For Uma, art and engineering are not separate; they’re puzzles. In both disciplines—art and science—there’s no finality, just a constant hum of iteration. “You make something really pretty, and ten days later you realize: ‘Oh, I could’ve done this better.’ Or sometimes you imagine something beautiful, but you just can’t make it happen. That challenge of trying and failing and solving is everything,” she explains.

“Every time someone congratulates you or enjoys your work, you feel energized to do it again. We all believe in ourselves, sure, but there’s something powerful about third-person validation. It fuels the cycle.”

When asked how she merges the left and right sides of her brain—math and emotion, logic and intuition—Uma has found good artists dissect problems, not themselves, just like good engineers. She finds inexperienced artists often internalize a bad painting as a personal failure, but seasoned ones, like seasoned engineers, break down the issue into smaller problems dissecting it and tinkering with it. This philosophy of tinkering runs deep for Uma, as this practice builds a repository of solutions for problems that haven’t happened yet and, therefore, builds confidence. It can lead to happy accidents, such as an accidental brushstroke that creates a perfect texture.

In October 2022, Uma shifted again, this time launching a startup at the intersection of art and technology. After years of juggling engineering, teaching, and art, she wanted to scale herself and help others like her do the

same. Her product, Vivify.ai, is a visual-intelligence communication platform for creatives. Much like the cloudbased communication platform Slack, this platform is specifically for the creative industry where designers are no longer describing their visuals with text and instead through images.

Uma describes the traditional design review process—sending multiple PDFs back and forth, endless emails, instant messaging, and Zoom meetings—are the norm to decide on something as simple as the right shade of blue. That kind of miscommunication stretches timelines and blows budgets. Animation projects get delayed 80 percent of the time, interior design, 60 percent. Her tool streamlines that process, using image-based prompts and voice messaging to reduce it by half.

By enabling designers to speak and see the results reflected visually in real time, her platform saves each designer 10 hours a week. More importantly, it gives freelancers and solo creators a way to scale without burnout. Uma explains, “Artists at times do five jobs. They’re architects, animators, teachers, influencers, and makers. Their intelligence is scattered. I want to collect that and make them agents of their own scale.”
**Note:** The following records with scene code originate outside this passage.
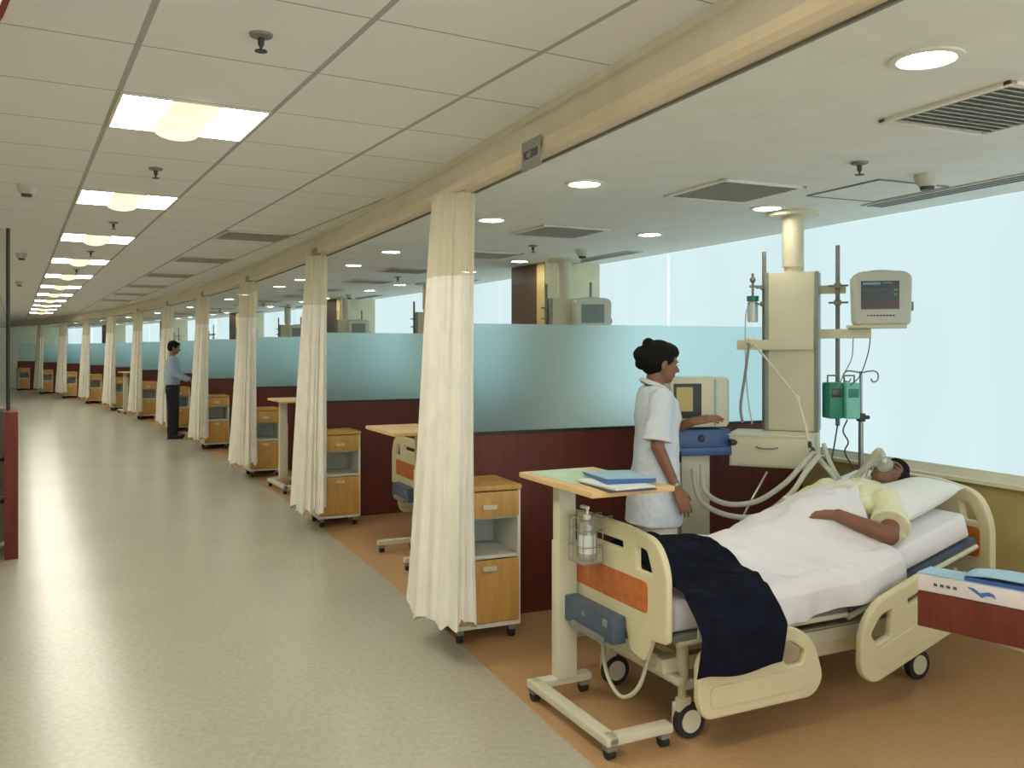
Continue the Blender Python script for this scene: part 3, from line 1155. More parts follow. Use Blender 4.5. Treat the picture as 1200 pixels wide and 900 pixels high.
def head_geo(mb, H, neck_base):
    """H: head frame, +x face direction, +z crown"""
    E = lambda c, r: mb.ell(c, r, mtx=H, u=20, v=14)
    E((-0.012, 0, 0.028), (0.092, 0.073, 0.083))
    E((0.022, 0, -0.022), (0.066, 0.060, 0.083))
    E((0.045, 0, -0.078), (0.036, 0.036, 0.028))
    E((0.062, 0, 0.022), (0.024, 0.048, 0.014))
    E((0.066, 0.030, -0.028), (0.020, 0.022, 0.022))
    E((0.066, -0.030, -0.028), (0.020, 0.022, 0.022))
    E((0.079, 0, -0.053), (0.012, 0.024, 0.006))
    E((0.078, 0, -0.062), (0.012, 0.020, 0.006))
    mb.cap((0.082, 0, 0.006), (0.103, 0, -0.024), 0.0065, 0.0105, H)
    E((0.092, 0.010, -0.028), (0.011, 0.008, 0.008))
    E((0.092, -0.010, -0.028), (0.011, 0.008, 0.008))
    for s in (-1, 1):
        E((-0.008, s * 0.075, -0.012), (0.018, 0.010, 0.031))
    a = H @ Vector((-0.022, 0, -0.055))
    mb.cap(a, neck_base, 0.047, 0.055)


def face_parts(H, parent, closed=False):
    for s in (-1, 1):
        mb = MB()
        if closed:
            mb.cap((0.082, s * 0.022, 0.001), (0.078, s * 0.042, 0.0), 0.0022, 0.0016, H)
            mb.build('eyelid', 'hair', parent)
        else:
            mb.ell((0.0765, s * 0.030, 0.003), (0.0075, 0.012, 0.005), mtx=H)
            e = mb.build('eye', 'white', parent)
            MB().ell((0.0825, s * 0.030, 0.003), (0.0025, 0.0055, 0.005), mtx=H).build('iris', 'hair', e)
        MB().cap((0.087, s * 0.016, 0.024), (0.078, s * 0.046, 0.024), 0.0036, 0.0022, H).build('eyebrow', 'hair', parent)


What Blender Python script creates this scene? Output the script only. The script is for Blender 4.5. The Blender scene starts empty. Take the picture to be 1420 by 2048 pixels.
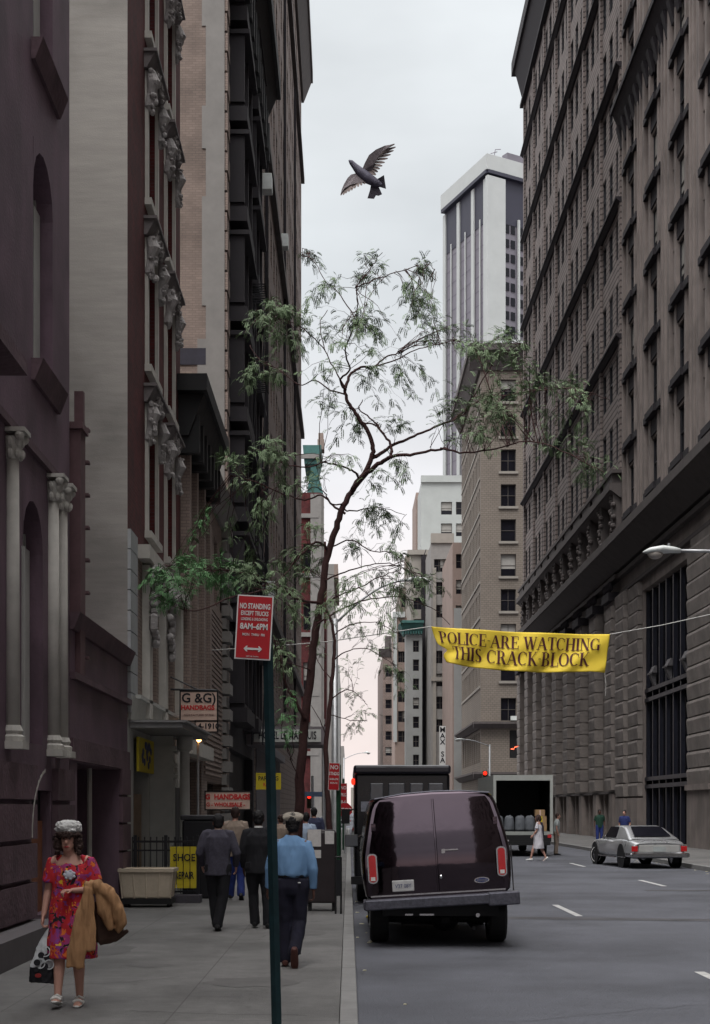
import bpy, math, random
from mathutils import Vector, Matrix, noise
R = math.radians
random.seed(7)
scene = bpy.context.scene
# ---------------------------------------------------------------- camera, sky, sun, exposure
CZ, FP, VX, VY = 1.9, 2900.0, 697.0, 1618.0        # eye height, focal length and vanishing point in photo pixels
cam_data = bpy.data.cameras.new("camera"); cam = bpy.data.objects.new("camera", cam_data)
scene.collection.objects.link(cam); scene.camera = cam
cam.location = (0, 0, CZ); cam.rotation_euler = (R(90), 0, 0)
cam_data.sensor_fit = 'VERTICAL'; cam_data.sensor_height = 36.0
cam_data.lens = FP / 2048 * 36
cam_data.shift_x = (710 - VX) / 2048; cam_data.shift_y = (VY - 1024) / 2048
cam_data.clip_start = 0.05; cam_data.clip_end = 4000
scene.view_settings.view_transform = 'Standard'; scene.view_settings.look = 'None'
scene.view_settings.exposure = 0.85; scene.view_settings.gamma = 1.0
SUN_EL, SUN_AZ = R(62), R(200)
w = bpy.data.worlds.new("World"); scene.world = w; w.use_nodes = True
nt = w.node_tree; N = nt.nodes; Lk = nt.links; N.clear()
sky = N.new('ShaderNodeTexSky'); sky.sky_type = 'NISHITA'; sky.sun_disc = False
sky.sun_elevation = SUN_EL; sky.sun_rotation = SUN_AZ; sky.dust_density = 4
tc = N.new('ShaderNodeTexCoord'); sep = N.new('ShaderNodeSeparateXYZ'); Lk.new(tc.outputs['Generated'], sep.inputs[0])
rmp = N.new('ShaderNodeValToRGB'); Lk.new(sep.outputs['Z'], rmp.inputs[0])
SKYC = [(0.0, (5.7, 4.9, 4.7)), (0.10, (5.4, 4.85, 4.7)), (0.22, (4.9, 4.85, 4.95)), (0.34, (4.5, 4.7, 4.8)), (0.49, (4.9, 5.1, 5.2)), (0.56, (9.5, 9.6, 9.8)), (0.68, (15.0, 15.0, 15.2)), (1.0, (27, 26.8, 26.8))]
rmp.color_ramp.elements[0].position = 0; rmp.color_ramp.elements[1].position = 1.0
for p, c in SKYC[1:-1]: rmp.color_ramp.elements.new(p)
for e, (p, c) in zip(rmp.color_ramp.elements, SKYC): e.position = p; e.color = (c[0], c[1], c[2], 1)
nz = N.new('ShaderNodeTexNoise'); nz.inputs['Scale'].default_value = 3.0; nz.inputs['Detail'].default_value = 5
mp = N.new('ShaderNodeMapping'); mp.inputs['Scale'].default_value = (1, 1, 2.6); Lk.new(tc.outputs['Generated'], mp.inputs[0]); Lk.new(mp.outputs[0], nz.inputs['Vector'])
mr = N.new('ShaderNodeMapRange'); mr.inputs['From Min'].default_value = .3; mr.inputs['From Max'].default_value = .7
mr.inputs['To Min'].default_value = .82; mr.inputs['To Max'].default_value = 1.13; Lk.new(nz.outputs['Fac'], mr.inputs['Value'])
mul = N.new('ShaderNodeVectorMath'); mul.operation = 'SCALE'; Lk.new(rmp.outputs[0], mul.inputs[0]); Lk.new(mr.outputs[0], mul.inputs['Scale'])
mx = N.new('ShaderNodeMix'); mx.data_type = 'RGBA'; mx.inputs['Factor'].default_value = .93
Lk.new(sky.outputs[0], mx.inputs[6]); Lk.new(mul.outputs[0], mx.inputs[7])
bg = N.new('ShaderNodeBackground'); bg.inputs['Strength'].default_value = 0.105
wo = N.new('ShaderNodeOutputWorld'); Lk.new(mx.outputs[2], bg.inputs[0]); Lk.new(bg.outputs[0], wo.inputs[0])
sd = bpy.data.lights.new("sun", 'SUN'); sd.energy = 1.0; sd.angle = R(25); sd.color = (1, .96, .92)
so = bpy.data.objects.new("sun", sd); scene.collection.objects.link(so)
dv = Vector((math.sin(SUN_AZ) * math.cos(SUN_EL), math.cos(SUN_AZ) * math.cos(SUN_EL), math.sin(SUN_EL)))
so.rotation_euler = dv.to_track_quat('Z', 'Y').to_euler(); so.location = dv * 50
scene.cycles.max_bounces = 6; scene.cycles.diffuse_bounces = 4; scene.cycles.use_denoising = True

# ---------------------------------------------------------------- helpers
COL = scene.collection
def P(px, py, Y): return Vector(((px - VX) * Y / FP, Y, CZ - (py - VY) * Y / FP))
def tag(o, label=None, cat=None, group=None, kind=None):
    if label: o['label'] = label
    if cat: o['category'] = cat
    if group: o['group'] = group
    if kind: o['kind'] = kind
    return o
def empty(name, loc=(0, 0, 0), rz=0, label=None, cat=None, group=None, parent=None):
    o = bpy.data.objects.new(name, None); COL.objects.link(o); o.location = loc; o.rotation_euler = (0, 0, rz)
    o.empty_display_size = .2
    if parent: o.parent = parent
    return tag(o, label, cat, group)
def mesh_obj(name, me, parent=None, mw=None):
    o = bpy.data.objects.new(name, me); COL.objects.link(o)
    if parent is not None: o.parent = parent
    if mw is not None: o.matrix_basis = mw
    return o
def hook(o, parent):                       # parent a world-space mesh to an empty that stands elsewhere
    o.parent = parent
    o.matrix_parent_inverse = Matrix.LocRotScale(parent.location, parent.rotation_euler, parent.scale).inverted()
    return o
class MB:
    def __init__(s): s.v = []; s.f = []; s.m = []; s.k = 0; s.cuts = []
    def cut(s): s.cuts.append((len(s.v), len(s.f)))      # next piece is an object of its own
    def quad(s, a, b, c, d):
        n = len(s.v); s.v += [tuple(a), tuple(b), tuple(c), tuple(d)]; s.f.append((n, n+1, n+2, n+3)); s.m.append(s.k)
    def poly(s, pts):
        n = len(s.v); s.v += [tuple(p) for p in pts]; s.f.append(tuple(range(n, n+len(pts)))); s.m.append(s.k)
    def hexa(s, p):                       # 8 corners: bottom 0-3, top 4-7
        n = len(s.v); s.v += [tuple(q) for q in p]
        for f in ((0, 3, 2, 1), (4, 5, 6, 7), (0, 1, 5, 4), (1, 2, 6, 5), (2, 3, 7, 6), (3, 0, 4, 7)):
            s.f.append(tuple(n+i for i in f)); s.m.append(s.k)
    def box(s, x0, x1, y0, y1, z0, z1):
        s.hexa([(x0, y0, z0), (x1, y0, z0), (x1, y1, z0), (x0, y1, z0), (x0, y0, z1), (x1, y0, z1), (x1, y1, z1), (x0, y1, z1)])
    def prism(s, pts, vec):               # planar outline given depth
        n = len(s.v); k = len(pts); vec = Vector(vec)
        s.v += [tuple(p) for p in pts] + [tuple(Vector(p) + vec) for p in pts]
        s.f.append(tuple(range(n, n+k))[::-1]); s.m.append(s.k); s.f.append(tuple(range(n+k, n+2*k))); s.m.append(s.k)
        for i in range(k):
            j = (i+1) % k; s.f.append((n+i, n+j, n+k+j, n+k+i)); s.m.append(s.k)
    def tube(s, pts, rad, seg=8, flat=1.0, side=None, caps=True):
        pts = [Vector(p) for p in pts]; k = len(pts)
        if not hasattr(rad, '__len__'): rad = [rad]*k
        n0 = len(s.v); up = None
        for i, p in enumerate(pts):
            t = (pts[min(i+1, k-1)] - pts[max(i-1, 0)]).normalized()
            if side is not None: a = Vector(side) - t * t.dot(Vector(side))
            elif up is None: a = t.cross(Vector((0, 0, 1)) if abs(t.z) < .9 else Vector((0, 1, 0)))
            else: a = up - t * t.dot(up)
            if a.length < 1e-6: a = t.orthogonal()
            a.normalize(); up = a; b = t.cross(a)
            r = rad[i]; ra, rb = (r if hasattr(r, '__len__') else (r, r*flat))
            for j in range(seg):
                w = 2*math.pi*j/seg; s.v.append(tuple(p + a*(ra*math.cos(w)) + b*(rb*math.sin(w))))
        for i in range(k-1):
            for j in range(seg):
                q = (j+1) % seg; s.f.append((n0+i*seg+j, n0+i*seg+q, n0+(i+1)*seg+q, n0+(i+1)*seg+j)); s.m.append(s.k)
        if caps:
            s.f.append(tuple(n0+j for j in range(seg))[::-1]); s.m.append(s.k)
            s.f.append(tuple(n0+(k-1)*seg+j for j in range(seg))); s.m.append(s.k)
    def ball(s, c, r, seg=12, rings=8):
        if not hasattr(r, '__len__'): r = (r, r, r)
        n0 = len(s.v); s.v.append((c[0], c[1], c[2]-r[2]))
        for i in range(1, rings):
            a = -math.pi/2 + math.pi*i/rings
            for j in range(seg):
                w = 2*math.pi*j/seg; s.v.append((c[0]+r[0]*math.cos(a)*math.cos(w), c[1]+r[1]*math.cos(a)*math.sin(w), c[2]+r[2]*math.sin(a)))
        s.v.append((c[0], c[1], c[2]+r[2])); e = len(s.v)-1
        for j in range(seg):
            q = (j+1) % seg
            s.f.append((n0, n0+1+q, n0+1+j)); s.f.append((e, e-seg+j, e-seg+q)); s.m += [s.k, s.k]
            for i in range(rings-2):
                a = n0+1+i*seg; s.f.append((a+j, a+q, a+seg+q, a+seg+j)); s.m.append(s.k)
    def rings(s, rr, seg=16, caps=True):   # rr: list of (cx,cy,z,rx,ry)
        n0 = len(s.v)
        for cx, cy, z, rx, ry in rr:
            for j in range(seg):
                w = 2*math.pi*j/seg; s.v.append((cx+rx*math.cos(w), cy+ry*math.sin(w), z))
        for i in range(len(rr)-1):
            for j in range(seg):
                q = (j+1) % seg; s.f.append((n0+i*seg+j, n0+i*seg+q, n0+(i+1)*seg+q, n0+(i+1)*seg+j)); s.m.append(s.k)
        if caps:
            s.f.append(tuple(n0+j for j in range(seg))[::-1]); s.m.append(s.k)
            s.f.append(tuple(n0+(len(rr)-1)*seg+j for j in range(seg))); s.m.append(s.k)
    def mesh(s, name, mats, smooth=False):
        me = bpy.data.meshes.new(name); me.from_pydata(s.v, [], s.f)
        for m in (mats if isinstance(mats, (list, tuple)) else [mats]): me.materials.append(m)
        me.polygons.foreach_set('material_index', s.m)
        if smooth: me.polygons.foreach_set('use_smooth', [True]*len(me.polygons))
        if smooth == 'angle': me.set_sharp_from_angle(angle=R(28))
        me.update(); return me
    def build(s, name, mats, parent=None, smooth=False, world=True, bevel=0, most=100):
        if s.cuts:
            cs = [c for c in s.cuts if c[1] > 0] if s.cuts[0][1] else s.cuts[1:]
            cs = [(0, 0)] + [c for c in cs if c[1] < len(s.f)] + [(len(s.v), len(s.f))]; ps = []
            for (v0, f0), (v1, f1) in zip(cs, cs[1:]):
                if f1 == f0: continue
                q = MB(); q.v = s.v[v0:v1]; q.f = [tuple(i-v0 for i in f) for f in s.f[f0:f1]]; q.m = s.m[f0:f1]; ps.append(q)
            ps.sort(key=lambda q: (Vector(q.v[0])-Vector((0, 0, CZ))).length if world else 0); o = None
            for q in ps[:most]: x = q.build(name, mats, parent, smooth, world, bevel); o = o or x
            if len(ps) > most:
                q = MB()
                for p in ps[most:]: n = len(q.v); q.v += p.v; q.f += [tuple(i+n for i in f) for f in p.f]; q.m += p.m
                x = q.build(name, mats, parent, smooth, world, bevel); x['kind'] = 'stuff'
            return o
        o = mesh_obj(name, s.mesh(name, mats, smooth))
        if parent is not None:
            if world: hook(o, parent)
            else: o.parent = parent
        if bevel:
            b = o.modifiers.new('bevel', 'BEVEL'); b.width = bevel; b.segments = 2; b.limit_method = 'ANGLE'
        return o
def blob(mb, name, mats, parent, voxel=.012, smooth_it=2, fold=0, fscale=6, stretch=(1, 1, .35)):   # union of overlapping solids as one continuous surface
    me = mb.mesh(name, mats); o = bpy.data.objects.new(name, me); COL.objects.link(o)
    m = o.modifiers.new('r', 'REMESH'); m.mode = 'VOXEL'; m.voxel_size = voxel; m.use_smooth_shade = True
    if smooth_it:
        q = o.modifiers.new('s', 'SMOOTH'); q.iterations = smooth_it; q.factor = .6
    dg = bpy.context.evaluated_depsgraph_get(); dg.update()
    me2 = bpy.data.meshes.new_from_object(o.evaluated_get(dg)); o.modifiers.clear(); o.data = me2
    bpy.data.meshes.remove(me)
    if fold:
        off = Vector((random.random()*50, 0, 0)); nn = [v.normal.copy() for v in me2.vertices]
        for v, nr in zip(me2.vertices, nn):
            p = Vector((v.co.x*fscale*stretch[0], v.co.y*fscale*stretch[1], v.co.z*fscale*stretch[2])) + off
            v.co += nr * (fold*(noise.noise(p*2) + .6*noise.noise(p*4.3)))
        me2.update()
    me2.polygons.foreach_set('use_smooth', [True]*len(me2.polygons))
    o.parent = parent; return o

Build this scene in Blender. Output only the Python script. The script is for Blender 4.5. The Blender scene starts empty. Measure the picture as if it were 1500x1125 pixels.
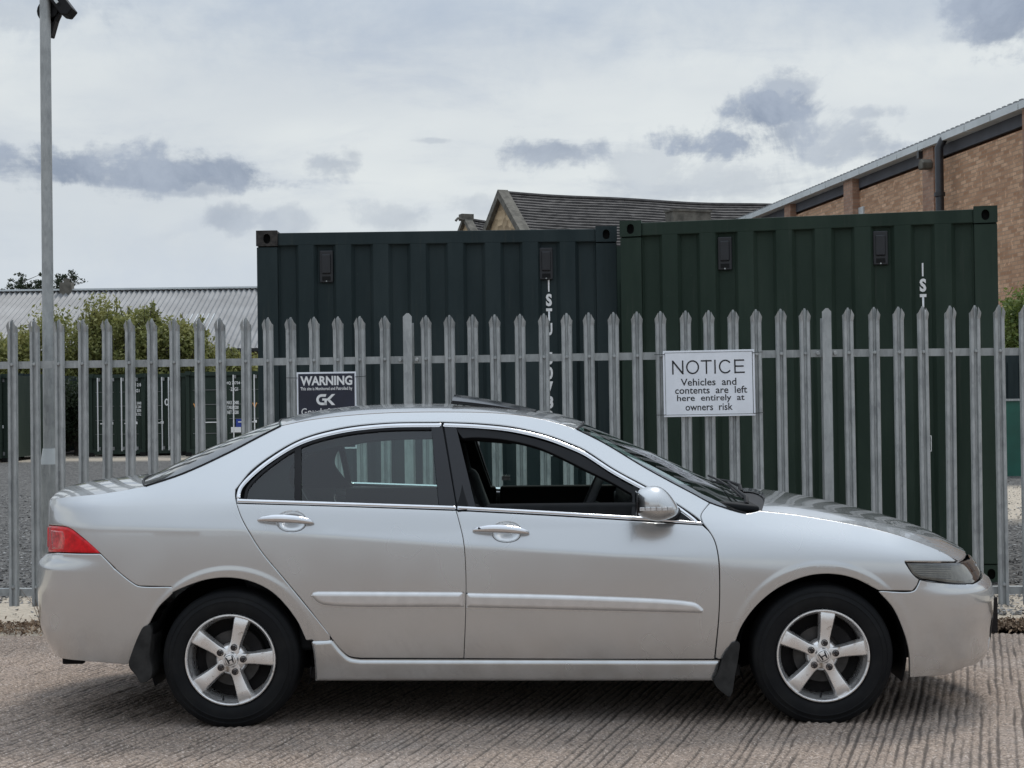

Outside of the tech-centric nature of her work, Uma’s artist heart still beats strong. Despite her high-tech business and its staggering impact, her art remains rooted in the most human of things: beauty, presence, and story. She paints landscapes and florals not for show, but because they are accessible in the snippets of life between work and family, and she believes drawing in a crowded street creates a kind of soft intimacy. Urban sketching brings stories to Uma’s mind as she quietly draws strangers as they go about their day. Uma Kelkar walks the tightrope between creation and computation. In her world, art and engineering don’t just coexist, but rather they solve each other and are her puzzle, her story, and her freedom, declaring, “You try to achieve something; you might only get 80 percent there, and the remaining 20 percent keeps you coming back. That’s where the kick is.”